Looking back now they clearly did the right thing. In articles at the time when journalists did a feature comparisons it lost. But when people and journalists actually used it - it was awesome. I argue a product can be both a MVC and have simple, powerful, useful, polished features. Just look at the ipod and iphone (yeah similar reviews happened for ipod. See the infamous Slashdot quote).


There's a huge difference between an MVP and cutting features to reach perfection.


Another example is the 1st generation iPod. Did just enough to solidify market share, then started evolving. You don't see people ooh and ahhing over a wheel anymore now that we are firmly onto touch pads.

Edit: Another example is iTunes (why couldn't you buy things directly on your device) or their office productivity suite.


Can you elaborate on that?


I wouldn't call it an MVP - more what 37Signals call "half a product, not a half-assed product"


I mean I'd hardly consider the original iPhone a minimum viable product. Smart phones had been around for years, and what the iPhone did was redefine the smart phone. I guess in some weird sense you could say that it was a minimum viable product for the future of other products that were like it, but you could say that for any product. In general, I would definitely not typify Apple as a company that gets to the fight first, but rather one that changes the fight when it gets there. That was true of the iPhone in the smart phone market, true of the iPod in the mp3 market, true of the iPad in the tablet market, and will likely be true of whatever special sauce Apple is planning for mobileme in the virtual locker market. My point is that Apple is not a company that throws out a product into consumer space with the knowledge that it is incomplete and seeking tons of consumer feedback.
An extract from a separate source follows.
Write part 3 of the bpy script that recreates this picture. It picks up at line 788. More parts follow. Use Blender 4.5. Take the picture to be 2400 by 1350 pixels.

They release extremely polished products to a market, often with what I would argue is an unparalleled mastery of minimalism in their features (in terms of leaving a lot out of their products and only keeping in what they deem absolutely necessary to most users), which could be confused for minimum viability if you didn't know better. I would suggest Google as a better example of a big company that often releases products with the intention of quickly updating them once they start getting feedback. Facebook might be another less convincing example.


Not really, they just have a higher bar for their minimal viability.


Isn't the point of 'minimal viability' a low bar?